Testing dependencies (not in production):

• None (uses standard testing package)

Monitoring:

• 🔄 Dependabot enabled (when repository goes public)
• ✅ Zero external attack surface

• ✅ Unit tests with invalid arguments
• ✅ Race detector on all tests (-race)
• ✅ Linting with golangci-lint (34+ linters)
• ✅ Platform-specific CI/CD (Linux + Windows)
• ✅ Benchmark validation (FFI overhead 88-114ns)

• 🔄 Fuzzing with go-fuzz or libFuzzer
• 🔄 Static analysis with gosec
• 🔄 SAST/DAST scanning in CI
• 🔄 Security audit by external experts
• 🔄 Formal ABI compliance verification

No security vulnerabilities have been reported or fixed yet (project is in early development).

When vulnerabilities are addressed, they will be listed here with:

• CVE ID (if assigned)
• Affected versions
• Fixed in version
• Severity (Critical/High/Medium/Low)
• Credit to reporter

• GitHub Security Advisory: https://github.com/go-webgpu/goffi/security/advisories/new
• Public Issues (for non-sensitive bugs): https://github.com/go-webgpu/goffi/issues
• Discussions: https://github.com/go-webgpu/goffi/discussions

goffi does not currently have a bug bounty program. We rely on responsible disclosure from the security community.

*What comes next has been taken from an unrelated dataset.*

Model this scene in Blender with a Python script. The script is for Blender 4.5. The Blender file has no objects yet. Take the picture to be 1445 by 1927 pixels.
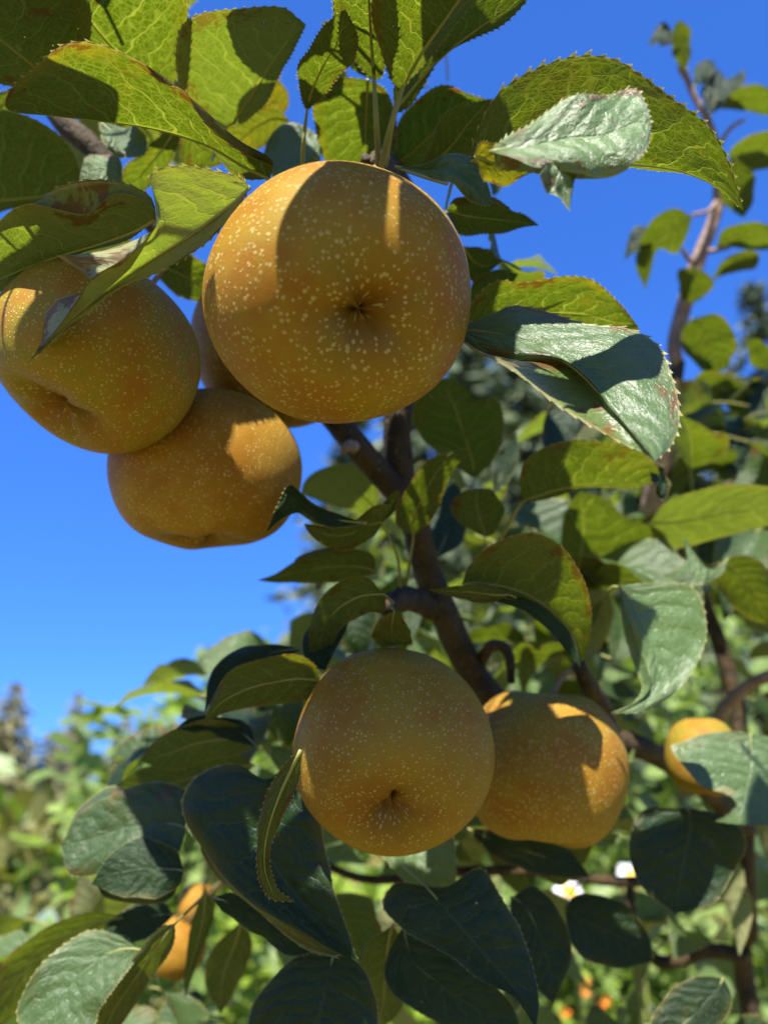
import bpy, math, random
import numpy as np
from mathutils import Vector, Matrix

SC = bpy.context.scene
COL = SC.collection
random.seed(7)
RNG = np.random.default_rng(7)

# ------------------------------------------------------------------ camera
CAM_H = 1.45
PITCH = math.radians(20.0)
FPX = 1447.0                      # focal length in photograph pixels (1445 x 1927)
CX, CY = 722.5, 963.5
cam_d = bpy.data.cameras.new("camera")
cam = bpy.data.objects.new("camera", cam_d)
COL.objects.link(cam)
cam.location = (0, 0, CAM_H)
cam.rotation_euler = (math.pi / 2 + PITCH, 0, 0)
cam_d.sensor_fit = 'VERTICAL'
cam_d.sensor_height = 36.0
cam_d.lens = 36.0 * FPX / 1927.0
cam_d.clip_start = 0.02
cam_d.clip_end = 2000
cam_d.dof.use_dof = True
cam_d.dof.focus_distance = 0.27
cam_d.dof.aperture_fstop = 7.0
SC.camera = cam

# ------------------------------------------------------------------ sky, sun, exposure
SUN_C = Vector((-0.16, 0.93, 0.30)).normalized()          # towards the sun, seen from the camera (right, up, back)
CR = np.array([1.0, 0, 0])
CU = np.array([0, -math.sin(PITCH), math.cos(PITCH)])
CF = np.array([0, math.cos(PITCH), math.sin(PITCH)])
C0 = np.array([0, 0, CAM_H])
SUN_W = Vector(SUN_C.x * CR + SUN_C.y * CU - SUN_C.z * CF).normalized()
world = bpy.data.worlds.new("World")
SC.world = world
world.use_nodes = True
wn = world.node_tree
bgn = wn.nodes["Background"]
sky = wn.nodes.new("ShaderNodeTexSky")
sky.sky_type = 'NISHITA'
sky.sun_disc = False
sky.sun_elevation = math.asin(SUN_W.z)
sky.sun_rotation = math.atan2(SUN_W.x, SUN_W.y)
sky.air_density = 1.0
sky.dust_density = 0.0
sky.ozone_density = 10.0
# deep blue of a phone camera: softer contrast from zenith to horizon, cooler balance, over the whole sky alike
sgam = wn.nodes.new("ShaderNodeGamma")
sgam.inputs[1].default_value = 0.62
stint = wn.nodes.new("ShaderNodeMix")
stint.data_type = 'RGBA'
stint.blend_type = 'MULTIPLY'
stint.clamp_result = False
stint.inputs[0].default_value = 1.0
stint.inputs[7].default_value = (0.40, 0.92, 2.10, 1.0)
wn.links.new(sky.outputs[0], sgam.inputs[0])
wn.links.new(sgam.outputs[0], stint.inputs[6])
wn.links.new(stint.outputs[2], bgn.inputs[0])
bgn.inputs[1].default_value = 0.077
sun_d = bpy.data.lights.new("sun", 'SUN')
sun = bpy.data.objects.new("sun", sun_d)
COL.objects.link(sun)
sun_d.energy = 5.0
sun_d.angle = math.radians(0.5)
sun_d.color = (1.0, 0.955, 0.88)
sun.location = (-2, -4, 8)
sun.rotation_euler = SUN_W.to_track_quat('Z', 'Y').to_euler()
SC.view_settings.view_transform = 'Standard'
SC.view_settings.look = 'None'
SC.view_settings.gamma = 1.0
SC.view_settings.use_curve_mapping = False
SC.view_settings.exposure = 1.5
SC.render.engine = 'CYCLES'
SC.cycles.max_bounces = 8
SC.cycles.transmission_bounces = 6
SC.cycles.transparent_max_bounces = 6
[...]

If you report a valid security vulnerability:

• ✅ Public credit in security advisory (if desired)
• ✅ Acknowledgment in CHANGELOG
• ✅ Our gratitude and recognition in README
• ✅ Priority review and quick fix

Thank you for helping keep goffi secure! 🔒

Security is a journey, not a destination. We continuously improve our security posture with each release.